_WORK TO COMPLETE_: Gather the lines from the material that contain "pixels".

_SUPPLIED MATERIAL_:

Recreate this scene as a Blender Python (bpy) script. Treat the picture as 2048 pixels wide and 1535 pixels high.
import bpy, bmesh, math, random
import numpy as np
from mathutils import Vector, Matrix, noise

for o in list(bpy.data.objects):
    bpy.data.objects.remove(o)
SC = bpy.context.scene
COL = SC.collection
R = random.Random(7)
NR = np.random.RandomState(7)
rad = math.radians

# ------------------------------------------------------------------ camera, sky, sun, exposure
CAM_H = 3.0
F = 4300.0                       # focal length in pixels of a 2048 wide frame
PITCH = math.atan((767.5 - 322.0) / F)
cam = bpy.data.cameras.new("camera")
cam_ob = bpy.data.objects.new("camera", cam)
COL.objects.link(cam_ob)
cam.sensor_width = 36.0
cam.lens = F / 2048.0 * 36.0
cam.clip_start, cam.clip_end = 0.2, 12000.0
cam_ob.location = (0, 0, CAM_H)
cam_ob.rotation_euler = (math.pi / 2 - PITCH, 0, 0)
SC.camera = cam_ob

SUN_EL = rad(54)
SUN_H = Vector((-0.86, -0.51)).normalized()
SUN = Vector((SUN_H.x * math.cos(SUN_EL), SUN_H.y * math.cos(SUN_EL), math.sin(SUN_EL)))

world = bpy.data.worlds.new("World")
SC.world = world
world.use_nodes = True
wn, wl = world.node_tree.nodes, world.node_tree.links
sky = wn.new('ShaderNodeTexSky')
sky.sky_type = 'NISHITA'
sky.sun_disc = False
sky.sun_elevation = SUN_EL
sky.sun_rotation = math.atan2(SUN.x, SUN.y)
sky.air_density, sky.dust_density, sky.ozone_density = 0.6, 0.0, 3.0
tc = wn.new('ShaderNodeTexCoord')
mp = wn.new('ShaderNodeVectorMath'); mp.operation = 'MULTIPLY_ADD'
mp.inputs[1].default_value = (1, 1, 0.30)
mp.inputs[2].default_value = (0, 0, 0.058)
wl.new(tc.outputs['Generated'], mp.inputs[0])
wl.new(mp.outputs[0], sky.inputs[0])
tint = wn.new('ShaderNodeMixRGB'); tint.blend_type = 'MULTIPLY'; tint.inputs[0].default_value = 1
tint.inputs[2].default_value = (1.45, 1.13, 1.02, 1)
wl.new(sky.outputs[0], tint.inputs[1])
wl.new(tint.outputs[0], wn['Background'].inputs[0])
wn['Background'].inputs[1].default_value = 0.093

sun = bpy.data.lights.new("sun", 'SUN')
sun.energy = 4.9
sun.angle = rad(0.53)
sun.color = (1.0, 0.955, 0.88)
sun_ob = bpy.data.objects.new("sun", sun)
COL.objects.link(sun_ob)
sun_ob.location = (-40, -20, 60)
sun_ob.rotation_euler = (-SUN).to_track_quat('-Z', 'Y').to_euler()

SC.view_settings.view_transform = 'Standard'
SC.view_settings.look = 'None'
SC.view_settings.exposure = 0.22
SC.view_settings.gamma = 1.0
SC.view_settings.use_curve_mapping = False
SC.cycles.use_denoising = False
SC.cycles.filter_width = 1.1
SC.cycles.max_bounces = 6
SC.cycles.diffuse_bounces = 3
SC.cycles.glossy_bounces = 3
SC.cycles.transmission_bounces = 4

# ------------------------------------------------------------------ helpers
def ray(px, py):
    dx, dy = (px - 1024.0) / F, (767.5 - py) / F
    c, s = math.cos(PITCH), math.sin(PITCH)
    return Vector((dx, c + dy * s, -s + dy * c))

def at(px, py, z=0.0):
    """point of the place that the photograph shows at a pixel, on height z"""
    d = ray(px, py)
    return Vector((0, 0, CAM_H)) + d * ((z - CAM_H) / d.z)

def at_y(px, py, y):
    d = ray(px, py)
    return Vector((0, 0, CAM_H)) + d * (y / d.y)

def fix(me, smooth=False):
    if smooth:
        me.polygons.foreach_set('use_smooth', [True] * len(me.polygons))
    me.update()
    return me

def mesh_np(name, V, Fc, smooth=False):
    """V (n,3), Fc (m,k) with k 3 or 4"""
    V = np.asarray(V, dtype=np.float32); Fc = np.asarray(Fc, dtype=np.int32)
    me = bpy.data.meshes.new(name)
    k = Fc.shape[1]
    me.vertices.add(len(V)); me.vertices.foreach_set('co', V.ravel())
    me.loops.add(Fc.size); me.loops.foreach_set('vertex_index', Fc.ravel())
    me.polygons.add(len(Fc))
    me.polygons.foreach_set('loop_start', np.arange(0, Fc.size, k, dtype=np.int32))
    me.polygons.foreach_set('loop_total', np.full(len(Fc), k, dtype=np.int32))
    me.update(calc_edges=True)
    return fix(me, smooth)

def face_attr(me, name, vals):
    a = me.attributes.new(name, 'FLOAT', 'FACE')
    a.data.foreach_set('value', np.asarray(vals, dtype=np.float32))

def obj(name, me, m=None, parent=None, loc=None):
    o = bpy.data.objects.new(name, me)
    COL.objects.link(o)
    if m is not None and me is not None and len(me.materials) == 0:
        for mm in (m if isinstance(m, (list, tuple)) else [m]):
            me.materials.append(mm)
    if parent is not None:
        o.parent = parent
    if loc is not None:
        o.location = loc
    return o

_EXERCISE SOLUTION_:
Recreate this scene as a Blender Python (bpy) script. Treat the picture as 2048 pixels wide and 1535 pixels high.
F = 4300.0                       # focal length in pixels of a 2048 wide frame